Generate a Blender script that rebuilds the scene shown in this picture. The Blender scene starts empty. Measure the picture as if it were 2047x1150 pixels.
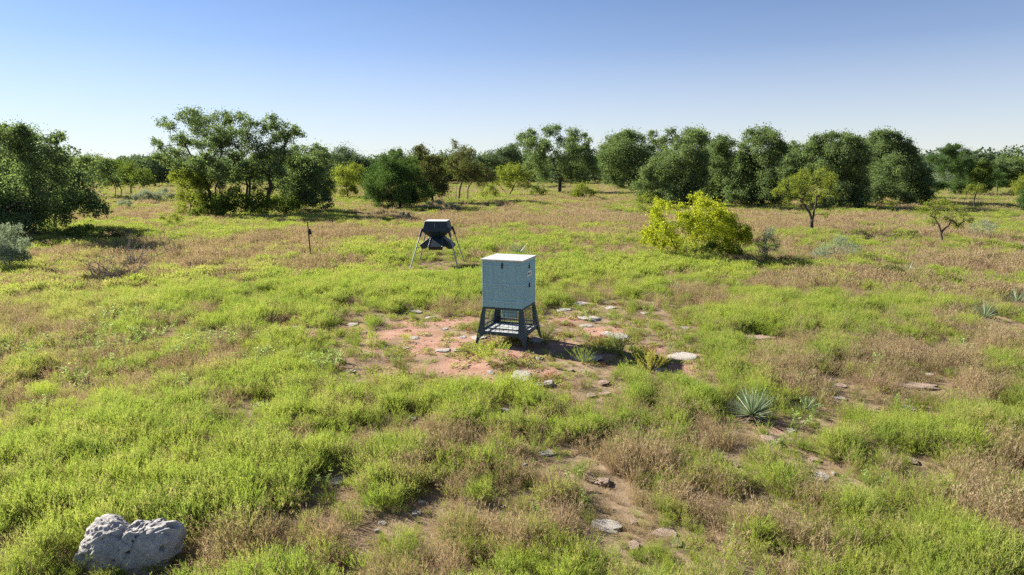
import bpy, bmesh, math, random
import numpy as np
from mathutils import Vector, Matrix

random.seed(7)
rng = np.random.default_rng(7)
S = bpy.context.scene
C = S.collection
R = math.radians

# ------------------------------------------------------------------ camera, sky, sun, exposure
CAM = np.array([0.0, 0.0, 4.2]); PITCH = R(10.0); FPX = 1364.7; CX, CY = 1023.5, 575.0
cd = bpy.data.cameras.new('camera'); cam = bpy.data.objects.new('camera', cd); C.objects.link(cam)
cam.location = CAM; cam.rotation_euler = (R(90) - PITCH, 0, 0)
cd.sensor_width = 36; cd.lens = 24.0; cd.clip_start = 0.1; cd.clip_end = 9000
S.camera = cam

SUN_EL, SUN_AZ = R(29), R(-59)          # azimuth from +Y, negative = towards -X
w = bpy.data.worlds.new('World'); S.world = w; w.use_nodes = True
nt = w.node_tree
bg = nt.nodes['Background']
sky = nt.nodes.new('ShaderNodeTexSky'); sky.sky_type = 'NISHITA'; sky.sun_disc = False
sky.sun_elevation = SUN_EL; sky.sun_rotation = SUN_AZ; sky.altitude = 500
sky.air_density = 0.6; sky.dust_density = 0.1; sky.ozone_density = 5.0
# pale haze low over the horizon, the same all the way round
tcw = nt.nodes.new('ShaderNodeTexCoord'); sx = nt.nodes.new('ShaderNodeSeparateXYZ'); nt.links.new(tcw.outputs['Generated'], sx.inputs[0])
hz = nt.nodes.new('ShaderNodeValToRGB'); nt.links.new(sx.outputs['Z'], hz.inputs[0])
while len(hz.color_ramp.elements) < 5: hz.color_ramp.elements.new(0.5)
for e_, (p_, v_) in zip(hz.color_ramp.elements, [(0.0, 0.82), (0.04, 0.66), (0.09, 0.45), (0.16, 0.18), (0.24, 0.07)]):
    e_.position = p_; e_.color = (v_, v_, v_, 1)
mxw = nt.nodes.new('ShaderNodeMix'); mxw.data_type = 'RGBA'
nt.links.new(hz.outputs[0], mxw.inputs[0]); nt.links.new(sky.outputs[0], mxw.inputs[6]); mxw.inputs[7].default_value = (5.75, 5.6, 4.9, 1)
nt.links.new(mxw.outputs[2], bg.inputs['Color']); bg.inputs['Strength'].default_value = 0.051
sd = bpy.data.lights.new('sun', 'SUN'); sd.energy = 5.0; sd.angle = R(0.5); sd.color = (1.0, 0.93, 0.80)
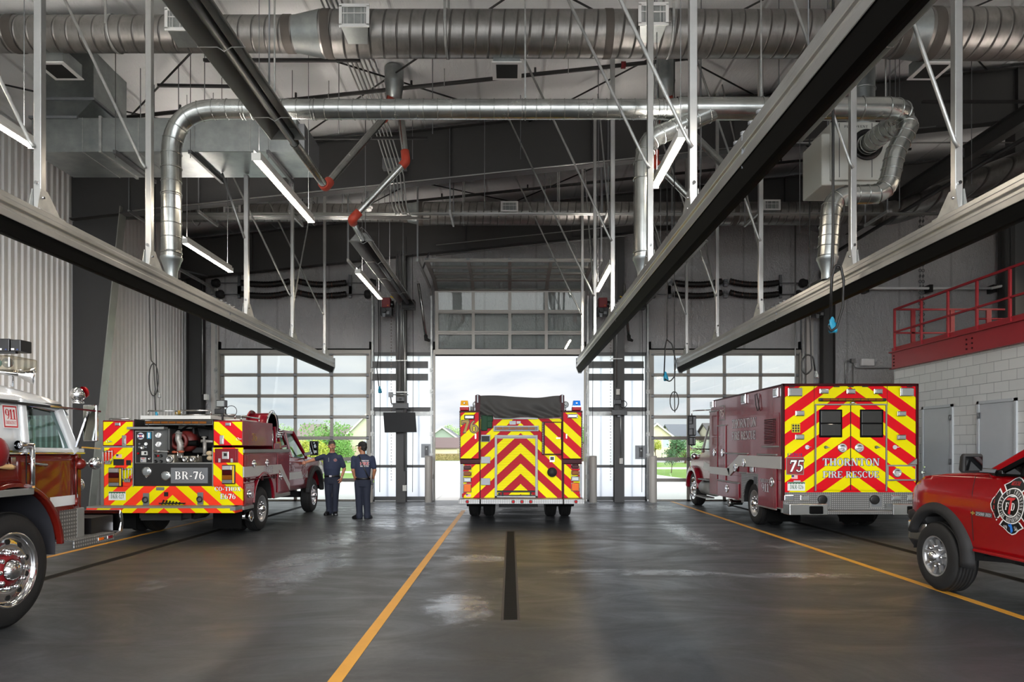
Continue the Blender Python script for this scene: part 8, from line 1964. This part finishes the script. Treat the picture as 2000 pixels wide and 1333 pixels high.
------------------------
- **TASK BRIEF**
Start at the top of the entries and repeat each line exactly, ending at the line that contains "R = math.radians". Pictures are not part of the copy.

- **TASK RESPONSE**
Generate a Blender script that rebuilds the scene shown in this picture. The Blender scene starts empty. Measure the picture as if it were 2047x1150 pixels.
import bpy, bmesh, math, random
import numpy as np
from mathutils import Vector, Matrix

random.seed(7)
rng = np.random.default_rng(7)
S = bpy.context.scene
C = S.collection
R = math.radians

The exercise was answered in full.